_SHORT EXERCISE_:
Set down the lines from the one containing "Continue the Blender" to the one containing "mb = MB(); mb.box(7.65, 8.05, 46.45, 46.75, 11.1, 11.2);", both lines included, exactly as they stand and with no other lines.

--- begin DATA RECORDS ---

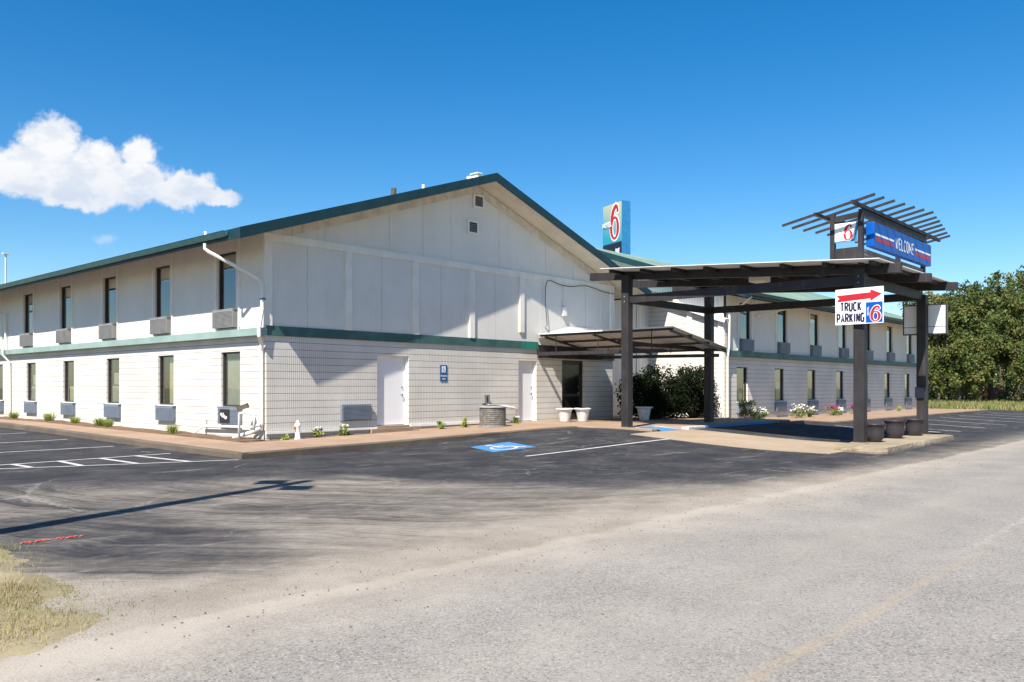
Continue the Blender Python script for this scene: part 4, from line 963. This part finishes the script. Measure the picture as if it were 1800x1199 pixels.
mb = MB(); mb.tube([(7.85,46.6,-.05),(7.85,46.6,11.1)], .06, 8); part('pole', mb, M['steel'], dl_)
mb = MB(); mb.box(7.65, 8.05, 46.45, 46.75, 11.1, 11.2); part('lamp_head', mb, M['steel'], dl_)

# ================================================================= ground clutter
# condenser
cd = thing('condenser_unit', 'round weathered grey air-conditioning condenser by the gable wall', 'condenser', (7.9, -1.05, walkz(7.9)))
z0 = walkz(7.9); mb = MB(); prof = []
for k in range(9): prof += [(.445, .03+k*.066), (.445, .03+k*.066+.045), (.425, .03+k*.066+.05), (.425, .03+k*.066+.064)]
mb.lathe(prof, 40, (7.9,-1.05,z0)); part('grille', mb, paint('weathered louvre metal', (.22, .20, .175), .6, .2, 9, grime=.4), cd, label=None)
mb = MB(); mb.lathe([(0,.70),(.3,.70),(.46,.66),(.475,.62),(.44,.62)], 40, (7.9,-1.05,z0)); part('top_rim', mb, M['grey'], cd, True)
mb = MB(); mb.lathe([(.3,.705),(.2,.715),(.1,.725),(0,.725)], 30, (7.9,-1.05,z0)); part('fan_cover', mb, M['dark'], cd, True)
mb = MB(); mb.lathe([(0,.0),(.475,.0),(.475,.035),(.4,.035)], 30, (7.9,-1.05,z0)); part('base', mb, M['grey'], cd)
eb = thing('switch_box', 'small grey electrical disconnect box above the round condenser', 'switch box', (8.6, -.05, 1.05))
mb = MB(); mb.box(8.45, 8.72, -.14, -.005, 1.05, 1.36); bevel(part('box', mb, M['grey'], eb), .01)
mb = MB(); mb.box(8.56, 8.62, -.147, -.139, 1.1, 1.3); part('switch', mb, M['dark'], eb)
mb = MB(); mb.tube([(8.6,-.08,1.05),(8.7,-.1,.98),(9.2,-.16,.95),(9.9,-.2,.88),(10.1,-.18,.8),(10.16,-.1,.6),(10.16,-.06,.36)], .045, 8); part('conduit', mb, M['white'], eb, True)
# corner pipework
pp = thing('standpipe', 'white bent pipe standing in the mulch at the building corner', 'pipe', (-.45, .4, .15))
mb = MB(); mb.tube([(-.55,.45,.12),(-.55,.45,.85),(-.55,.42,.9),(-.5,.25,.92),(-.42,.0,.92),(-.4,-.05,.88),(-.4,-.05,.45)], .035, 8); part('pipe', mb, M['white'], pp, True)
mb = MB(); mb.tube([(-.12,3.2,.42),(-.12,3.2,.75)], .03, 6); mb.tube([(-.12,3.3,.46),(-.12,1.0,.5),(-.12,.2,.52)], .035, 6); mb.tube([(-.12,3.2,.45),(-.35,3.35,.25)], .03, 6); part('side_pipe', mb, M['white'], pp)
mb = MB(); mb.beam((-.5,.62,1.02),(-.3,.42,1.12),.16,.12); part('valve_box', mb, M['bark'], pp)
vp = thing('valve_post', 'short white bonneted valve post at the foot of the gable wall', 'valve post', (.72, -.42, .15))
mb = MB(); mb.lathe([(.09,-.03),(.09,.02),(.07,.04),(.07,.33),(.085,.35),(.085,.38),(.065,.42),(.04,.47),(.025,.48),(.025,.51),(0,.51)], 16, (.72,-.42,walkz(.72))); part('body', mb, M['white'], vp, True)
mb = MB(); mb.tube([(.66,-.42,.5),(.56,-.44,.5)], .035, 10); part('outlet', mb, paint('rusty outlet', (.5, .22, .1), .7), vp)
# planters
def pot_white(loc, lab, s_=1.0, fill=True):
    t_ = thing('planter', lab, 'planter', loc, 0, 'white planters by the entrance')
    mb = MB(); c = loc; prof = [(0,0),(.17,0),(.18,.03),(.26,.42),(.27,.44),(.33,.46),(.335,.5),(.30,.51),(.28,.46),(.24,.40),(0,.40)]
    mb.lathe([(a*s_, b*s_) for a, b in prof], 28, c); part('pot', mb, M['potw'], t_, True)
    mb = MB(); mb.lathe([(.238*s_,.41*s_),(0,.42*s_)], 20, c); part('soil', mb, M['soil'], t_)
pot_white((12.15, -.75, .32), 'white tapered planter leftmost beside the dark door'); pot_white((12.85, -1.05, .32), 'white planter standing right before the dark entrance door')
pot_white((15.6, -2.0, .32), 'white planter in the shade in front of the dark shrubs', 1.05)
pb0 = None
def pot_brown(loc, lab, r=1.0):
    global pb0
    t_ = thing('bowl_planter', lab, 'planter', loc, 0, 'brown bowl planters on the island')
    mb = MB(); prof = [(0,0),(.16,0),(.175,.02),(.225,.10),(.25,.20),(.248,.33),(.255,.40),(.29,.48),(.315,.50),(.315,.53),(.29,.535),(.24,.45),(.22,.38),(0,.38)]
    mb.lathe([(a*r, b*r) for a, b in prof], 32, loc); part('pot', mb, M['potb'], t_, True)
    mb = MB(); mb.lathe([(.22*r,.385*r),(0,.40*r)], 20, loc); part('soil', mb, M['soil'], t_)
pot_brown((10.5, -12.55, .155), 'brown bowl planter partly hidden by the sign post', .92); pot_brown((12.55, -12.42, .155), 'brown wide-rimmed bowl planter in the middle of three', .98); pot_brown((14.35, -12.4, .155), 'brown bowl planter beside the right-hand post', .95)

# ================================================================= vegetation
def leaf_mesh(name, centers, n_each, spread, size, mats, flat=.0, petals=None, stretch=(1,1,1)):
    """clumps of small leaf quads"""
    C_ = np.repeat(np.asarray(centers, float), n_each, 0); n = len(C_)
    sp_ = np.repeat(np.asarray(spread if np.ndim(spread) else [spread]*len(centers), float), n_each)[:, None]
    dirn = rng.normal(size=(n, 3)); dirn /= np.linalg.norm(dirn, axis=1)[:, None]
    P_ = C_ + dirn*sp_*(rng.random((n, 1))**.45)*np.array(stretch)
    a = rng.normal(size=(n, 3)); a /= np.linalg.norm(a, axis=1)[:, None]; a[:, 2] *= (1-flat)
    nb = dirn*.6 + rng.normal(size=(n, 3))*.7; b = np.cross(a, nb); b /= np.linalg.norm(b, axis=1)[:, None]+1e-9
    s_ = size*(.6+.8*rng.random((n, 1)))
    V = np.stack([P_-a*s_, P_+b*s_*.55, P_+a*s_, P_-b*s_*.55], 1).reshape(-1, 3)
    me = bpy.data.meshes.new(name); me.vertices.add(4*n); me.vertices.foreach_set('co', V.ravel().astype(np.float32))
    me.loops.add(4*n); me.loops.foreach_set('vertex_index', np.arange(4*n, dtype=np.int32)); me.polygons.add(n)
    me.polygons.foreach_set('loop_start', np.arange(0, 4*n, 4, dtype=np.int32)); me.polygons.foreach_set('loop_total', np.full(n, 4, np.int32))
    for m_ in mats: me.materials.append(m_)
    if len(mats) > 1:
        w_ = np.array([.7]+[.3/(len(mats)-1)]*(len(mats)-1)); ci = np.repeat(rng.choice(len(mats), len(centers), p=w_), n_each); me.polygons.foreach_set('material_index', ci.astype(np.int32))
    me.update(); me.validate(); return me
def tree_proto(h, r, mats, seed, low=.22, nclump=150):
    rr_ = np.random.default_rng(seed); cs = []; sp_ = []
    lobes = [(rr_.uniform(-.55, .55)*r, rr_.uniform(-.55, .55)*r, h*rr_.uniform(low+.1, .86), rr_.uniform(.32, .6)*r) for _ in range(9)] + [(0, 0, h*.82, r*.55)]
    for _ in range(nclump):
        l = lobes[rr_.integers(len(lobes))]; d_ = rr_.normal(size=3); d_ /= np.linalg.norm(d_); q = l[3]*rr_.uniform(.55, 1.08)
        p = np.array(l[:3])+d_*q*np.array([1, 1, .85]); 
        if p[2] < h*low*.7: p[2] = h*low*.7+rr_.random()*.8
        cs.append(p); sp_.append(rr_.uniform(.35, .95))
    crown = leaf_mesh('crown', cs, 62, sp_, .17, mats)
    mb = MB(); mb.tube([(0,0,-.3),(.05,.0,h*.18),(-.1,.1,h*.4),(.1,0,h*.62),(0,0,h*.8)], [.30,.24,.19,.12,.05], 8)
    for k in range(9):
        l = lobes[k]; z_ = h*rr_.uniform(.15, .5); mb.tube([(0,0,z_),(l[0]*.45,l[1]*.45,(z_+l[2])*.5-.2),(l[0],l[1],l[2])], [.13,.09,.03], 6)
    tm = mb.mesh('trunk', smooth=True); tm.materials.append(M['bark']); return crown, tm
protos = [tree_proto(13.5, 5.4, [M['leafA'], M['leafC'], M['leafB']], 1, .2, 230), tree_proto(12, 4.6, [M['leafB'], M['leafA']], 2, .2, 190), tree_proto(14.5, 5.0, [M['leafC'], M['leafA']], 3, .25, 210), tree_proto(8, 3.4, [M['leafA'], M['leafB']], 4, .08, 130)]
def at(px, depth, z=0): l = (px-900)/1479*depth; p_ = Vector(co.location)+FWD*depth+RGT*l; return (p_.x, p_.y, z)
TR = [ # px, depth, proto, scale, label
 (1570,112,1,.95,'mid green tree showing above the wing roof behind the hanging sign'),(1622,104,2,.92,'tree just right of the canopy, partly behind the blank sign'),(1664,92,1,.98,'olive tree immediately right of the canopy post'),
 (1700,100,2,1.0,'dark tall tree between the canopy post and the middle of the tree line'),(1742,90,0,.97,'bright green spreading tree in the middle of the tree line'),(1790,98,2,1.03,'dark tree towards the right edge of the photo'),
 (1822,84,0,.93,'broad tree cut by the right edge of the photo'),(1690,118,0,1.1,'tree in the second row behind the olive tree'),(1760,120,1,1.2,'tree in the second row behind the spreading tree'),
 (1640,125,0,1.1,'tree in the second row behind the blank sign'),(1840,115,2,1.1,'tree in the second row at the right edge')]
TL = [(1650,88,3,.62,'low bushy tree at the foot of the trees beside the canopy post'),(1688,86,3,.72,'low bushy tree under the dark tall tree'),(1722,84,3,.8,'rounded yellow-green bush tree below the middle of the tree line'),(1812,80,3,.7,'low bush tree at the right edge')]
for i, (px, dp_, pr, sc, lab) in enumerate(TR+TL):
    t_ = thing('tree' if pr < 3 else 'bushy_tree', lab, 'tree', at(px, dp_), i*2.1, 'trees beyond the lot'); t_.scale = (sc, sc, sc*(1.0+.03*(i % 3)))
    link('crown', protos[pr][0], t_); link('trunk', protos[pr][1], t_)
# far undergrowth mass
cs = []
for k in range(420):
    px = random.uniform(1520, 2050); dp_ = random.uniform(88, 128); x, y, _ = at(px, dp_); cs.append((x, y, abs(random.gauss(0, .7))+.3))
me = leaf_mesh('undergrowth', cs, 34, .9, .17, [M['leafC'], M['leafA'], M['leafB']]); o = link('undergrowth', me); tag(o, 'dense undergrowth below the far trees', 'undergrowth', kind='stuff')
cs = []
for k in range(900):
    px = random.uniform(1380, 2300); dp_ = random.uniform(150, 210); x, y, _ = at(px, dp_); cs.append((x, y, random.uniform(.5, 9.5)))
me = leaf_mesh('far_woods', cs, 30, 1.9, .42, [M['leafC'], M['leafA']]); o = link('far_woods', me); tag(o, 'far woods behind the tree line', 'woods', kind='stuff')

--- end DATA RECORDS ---
--- begin DATA RECORDS ---

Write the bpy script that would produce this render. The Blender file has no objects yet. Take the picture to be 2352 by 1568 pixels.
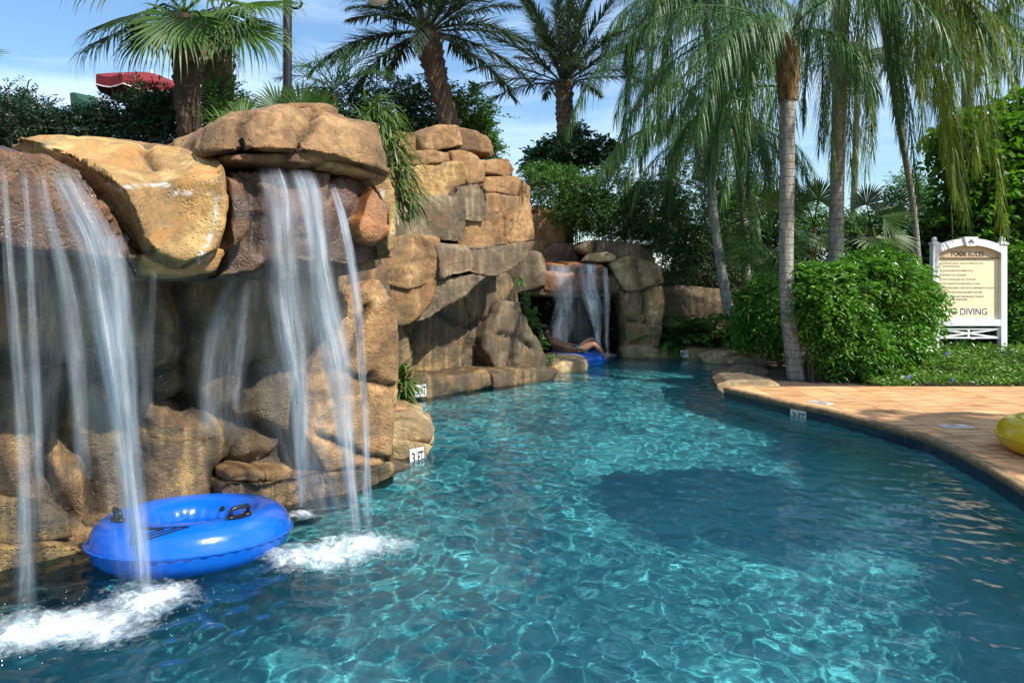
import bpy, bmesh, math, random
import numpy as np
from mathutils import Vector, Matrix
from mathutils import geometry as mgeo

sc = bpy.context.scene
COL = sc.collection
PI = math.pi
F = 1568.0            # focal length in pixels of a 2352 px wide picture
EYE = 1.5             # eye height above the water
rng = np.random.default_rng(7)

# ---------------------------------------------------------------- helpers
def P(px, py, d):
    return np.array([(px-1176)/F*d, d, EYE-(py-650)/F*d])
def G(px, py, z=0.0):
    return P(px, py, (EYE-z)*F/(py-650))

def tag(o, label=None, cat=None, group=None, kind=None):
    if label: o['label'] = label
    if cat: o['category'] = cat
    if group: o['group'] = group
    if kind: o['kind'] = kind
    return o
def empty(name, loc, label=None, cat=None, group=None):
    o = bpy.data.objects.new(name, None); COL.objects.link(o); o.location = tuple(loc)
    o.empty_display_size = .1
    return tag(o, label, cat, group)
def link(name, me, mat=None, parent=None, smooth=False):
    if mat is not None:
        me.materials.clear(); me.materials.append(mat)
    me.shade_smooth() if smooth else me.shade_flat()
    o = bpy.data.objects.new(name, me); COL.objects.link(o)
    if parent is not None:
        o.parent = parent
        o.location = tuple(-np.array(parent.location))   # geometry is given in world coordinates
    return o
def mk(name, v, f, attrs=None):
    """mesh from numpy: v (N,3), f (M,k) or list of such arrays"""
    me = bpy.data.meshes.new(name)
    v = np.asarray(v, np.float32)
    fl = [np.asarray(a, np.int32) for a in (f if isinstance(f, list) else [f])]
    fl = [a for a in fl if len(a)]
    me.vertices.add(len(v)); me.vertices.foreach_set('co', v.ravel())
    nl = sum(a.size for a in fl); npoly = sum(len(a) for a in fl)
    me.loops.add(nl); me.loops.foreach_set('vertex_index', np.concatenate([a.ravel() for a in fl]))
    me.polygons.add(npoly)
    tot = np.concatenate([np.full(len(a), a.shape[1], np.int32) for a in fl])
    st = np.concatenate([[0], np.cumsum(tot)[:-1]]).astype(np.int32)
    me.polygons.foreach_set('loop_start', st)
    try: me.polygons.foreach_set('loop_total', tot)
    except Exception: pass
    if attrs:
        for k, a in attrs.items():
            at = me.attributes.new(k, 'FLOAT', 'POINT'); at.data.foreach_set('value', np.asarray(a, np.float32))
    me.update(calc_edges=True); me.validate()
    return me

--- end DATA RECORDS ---
--- begin DATA RECORDS ---

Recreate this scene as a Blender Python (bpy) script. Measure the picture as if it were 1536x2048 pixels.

--- end DATA RECORDS ---

_FINISHED EXERCISE_:
Continue the Blender Python script for this scene: part 4, from line 963. This part finishes the script. Measure the picture as if it were 1800x1199 pixels.
mb = MB(); mb.tube([(7.85,46.6,-.05),(7.85,46.6,11.1)], .06, 8); part('pole', mb, M['steel'], dl_)
mb = MB(); mb.box(7.65, 8.05, 46.45, 46.75, 11.1, 11.2); part('lamp_head', mb, M['steel'], dl_)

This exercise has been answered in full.